[begin INFORMATION SHOWN]

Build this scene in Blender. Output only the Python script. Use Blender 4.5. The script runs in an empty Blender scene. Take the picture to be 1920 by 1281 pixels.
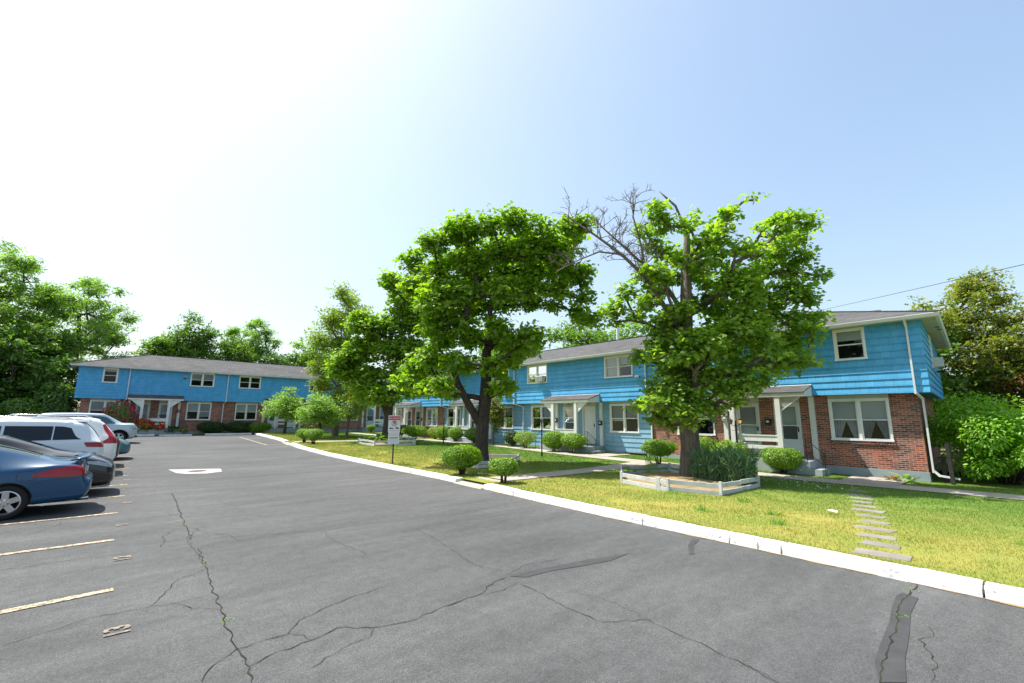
import bpy, bmesh, math, random
import numpy as np
from mathutils import Vector, Matrix
from mathutils.bvhtree import BVHTree

random.seed(7)
rng = np.random.default_rng(11)
R_ = math.radians
scene = bpy.context.scene
COL = scene.collection

# ------------------------------------------------------------------ helpers
def tag(o, label=None, cat=None, group=None, kind=None):
    if label: o['label'] = label
    if cat: o['category'] = cat
    if group: o['group'] = group
    if kind: o['kind'] = kind
    return o

def empty(name, loc, label=None, cat=None, group=None, rz=0.0):
    o = bpy.data.objects.new(name, None)
    o.empty_display_size = 0.2
    COL.objects.link(o)
    o.location = loc
    o.rotation_euler = (0, 0, rz)
    return tag(o, label, cat, group)

class MB:
    """collects faces; build() links them as one mesh object"""
    def __init__(s):
        s.v = []; s.f = []; s.m = []
    def face(s, pts, mi=0):
        n = len(s.v)
        s.v.extend([tuple(p) for p in pts])
        s.f.append(list(range(n, n + len(pts)))); s.m.append(mi)
    def add(s, verts, faces, mi=0):
        n = len(s.v)
        s.v.extend([tuple(p) for p in verts])
        for f in faces:
            s.f.append([n + i for i in f]); s.m.append(mi)
    def box(s, x0, x1, y0, y1, z0, z1, mi=0):
        vs = [(x, y, z) for z in (z0, z1) for y in (y0, y1) for x in (x0, x1)]
        s.add(vs, [(0, 2, 3, 1), (4, 5, 7, 6), (0, 1, 5, 4), (2, 6, 7, 3), (0, 4, 6, 2), (1, 3, 7, 5)], mi)
    def bar(s, a, b, w, h, mi=0):
        """square bar from a to b"""
        a = Vector(a); b = Vector(b); d = (b - a).normalized()
        up = Vector((0, 0, 1)) if abs(d.z) < .9 else Vector((1, 0, 0))
        sx = d.cross(up).normalized() * w / 2; sy = sx.cross(d).normalized() * h / 2
        vs = [p + i * sx + j * sy for p in (a, b) for i, j in ((-1, -1), (1, -1), (1, 1), (-1, 1))]
        s.add(vs, [(3, 2, 1, 0), (4, 5, 6, 7), (0, 1, 5, 4), (1, 2, 6, 5), (2, 3, 7, 6), (3, 0, 4, 7)], mi)
    def tube(s, pts, rad, n=8, mi=0, cap=True):
        pts = [Vector(p) for p in pts]
        if not hasattr(rad, '__len__'): rad = [rad] * len(pts)
        rings = []; prev = None
        for i, p in enumerate(pts):
            d = (pts[min(i + 1, len(pts) - 1)] - pts[max(i - 1, 0)])
            d = d.normalized() if d.length > 1e-9 else Vector((0, 0, 1))
            if prev is None:
                a = d.orthogonal().normalized()
            else:
                a = (prev - d * prev.dot(d))
                a = a.normalized() if a.length > 1e-6 else d.orthogonal().normalized()
            prev = a; b = d.cross(a)
            rings.append([p + (a * math.cos(2 * math.pi * k / n) + b * math.sin(2 * math.pi * k / n)) * rad[i] for k in range(n)])
        vs = [q for r in rings for q in r]; fs = []
        for i in range(len(rings) - 1):
            for k in range(n):
                fs.append((i * n + k, i * n + (k + 1) % n, (i + 1) * n + (k + 1) % n, (i + 1) * n + k))
        if cap:
            fs.append(tuple(range(n - 1, -1, -1))); fs.append(tuple(range((len(rings) - 1) * n, len(rings) * n)))
        s.add(vs, fs, mi)
    def lathe(s, prof, n=24, c=(0, 0, 0), axis='z', mi=0):
        vs = []; fs = []
        for r, z in prof:
            for k in range(n):
                a = 2 * math.pi * k / n
                if axis == 'z': vs.append((c[0] + r * math.cos(a), c[1] + r * math.sin(a), c[2] + z))
                else: vs.append((c[0] + r * math.cos(a), c[1] + z, c[2] + r * math.sin(a)))
        for i in range(len(prof) - 1):
            for k in range(n):
                fs.append((i * n + k, i * n + (k + 1) % n, (i + 1) * n + (k + 1) % n, (i + 1) * n + k))
        s.add(vs, fs, mi)
    def build(s, name, mats, parent=None, smooth=False, recalc=True, loc=None, bevel=0):
        me = bpy.data.meshes.new(name)
        off = Vector(loc) if loc else None
        vs = [tuple(Vector(p) - off) for p in s.v] if off else s.v
        me.from_pydata(vs, [], s.f)
        if not isinstance(mats, (list, tuple)): mats = [mats]
        for m in mats: me.materials.append(m)
        if len(mats) > 1: me.polygons.foreach_set('material_index', s.m)
        if recalc or bevel:
            bm = bmesh.new(); bm.from_mesh(me)
            if bevel:
                bmesh.ops.remove_doubles(bm, verts=bm.verts, dist=1e-5)
            bmesh.ops.recalc_face_normals(bm, faces=bm.faces)
            if bevel:
                bmesh.ops.bevel(bm, geom=[e for e in bm.edges if len(e.link_faces) == 2 and e.calc_face_angle(0) > .5], offset=bevel, segments=2, affect='EDGES', profile=.5)
            bm.to_mesh(me); bm.free()
        if smooth: me.polygons.foreach_set('use_smooth', [True] * len(me.polygons))
        o = bpy.data.objects.new(name, me); COL.objects.link(o)
        if off: o.location = off
        if parent:
            o.parent = parent
        return o

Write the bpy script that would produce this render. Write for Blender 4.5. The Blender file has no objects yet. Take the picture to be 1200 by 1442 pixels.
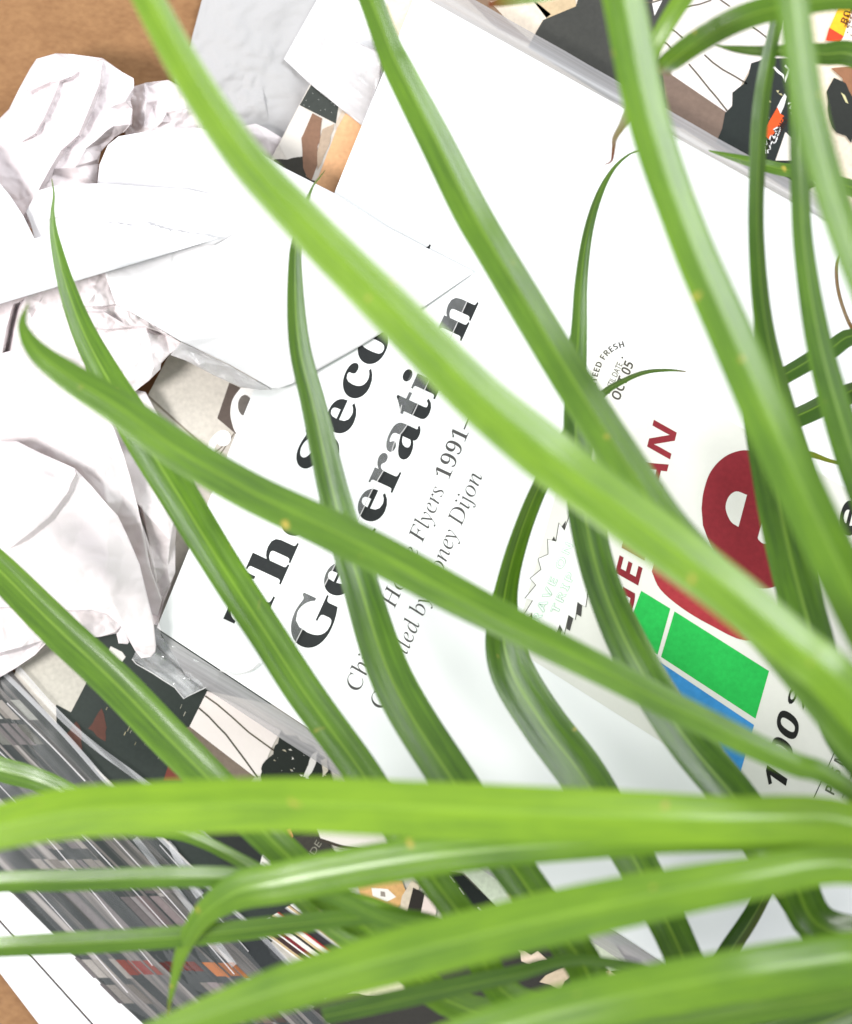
import bpy, bmesh, math, random
from mathutils import Vector, Matrix, noise
from mathutils.geometry import delaunay_2d_cdt, tessellate_polygon

random.seed(11)
scene = bpy.context.scene
COL = scene.collection

# ------------------------------------------------------------------ camera
CAM_H = 0.90                 # lens height above the table, metres
PX = 0.00023                 # metres on the table for one photograph pixel
cam_data = bpy.data.cameras.new("camera")
cam_data.sensor_fit = 'VERTICAL'
cam_data.sensor_height = 36.0
cam_data.lens = 36.0 * CAM_H / (1442 * PX)
cam_data.clip_start = 0.02
cam_data.clip_end = 20.0
cam_data.dof.use_dof = True
cam_data.dof.focus_distance = CAM_H - 0.030
cam_data.dof.aperture_fstop = 5.4
cam_data.dof.aperture_blades = 7
cam = bpy.data.objects.new("camera", cam_data)
COL.objects.link(cam)
cam.location = (0, 0, CAM_H)
scene.camera = cam

# ------------------------------------------------------------------ light
world = bpy.data.worlds.new("World")
scene.world = world
world.use_nodes = True
world.node_tree.nodes['Background'].inputs[0].default_value = (0.93, 0.955, 1.03, 1)
world.node_tree.nodes['Background'].inputs[1].default_value = 0.84

def area(name, loc, size, power, color, target=(0, 0, 0.02)):
    d = bpy.data.lights.new(name, 'AREA')
    d.shape = 'DISK'
    d.size = size
    d.energy = power
    d.color = color
    o = bpy.data.objects.new(name, d)
    COL.objects.link(o)
    o.location = loc
    o.rotation_euler = (Vector(target) - Vector(loc)).to_track_quat('-Z', 'Y').to_euler()
    return o

area("key_lamp", (-0.92, -0.14, 1.15), 0.44, 25.0, (1.0, 0.975, 0.955))
area("window_lamp", (0.62, 0.80, 0.95), 0.66, 15.0, (0.96, 0.98, 1.0), (0.1, -0.02, 0.1))

vs = scene.view_settings
vs.view_transform = 'Standard'
vs.look = 'None'
vs.exposure = 0.0
vs.gamma = 1.0
vs.use_curve_mapping = False
scene.cycles.max_bounces = 8
scene.cycles.transparent_max_bounces = 16
scene.cycles.caustics_reflective = False
scene.cycles.caustics_refractive = False

# ------------------------------------------------------------------ helpers
def W(px, py, z):
    """photograph pixel + height (m) -> point in the place"""
    k = PX * (CAM_H - z) / CAM_H
    return Vector(((px - 600) * k, (721 - py) * k, z))

def srgb(r, g, b):
    def f(c):
        c /= 255.0
        return c / 12.92 if c <= 0.04045 else ((c + 0.055) / 1.055) ** 2.4
    return (f(r), f(g), f(b), 1.0)

def setp(o, label=None, cat=None, group=None, kind=None):
    if label: o["label"] = label
    if cat: o["category"] = cat
    if group: o["group"] = group
    if kind: o["kind"] = kind
    return o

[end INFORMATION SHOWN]

• **WHAT TO PRODUCE**: Using the data above, print only the lines starting at the one with "Write the bpy" and ending at the one with "from mathutils.geometry import", exactly as they stand, minus the pictures.

• **SOLUTION BELOW**:
Write the bpy script that would produce this render. Write for Blender 4.5. The Blender file has no objects yet. Take the picture to be 1200 by 1442 pixels.
import bpy, bmesh, math, random
from mathutils import Vector, Matrix, noise
from mathutils.geometry import delaunay_2d_cdt, tessellate_polygon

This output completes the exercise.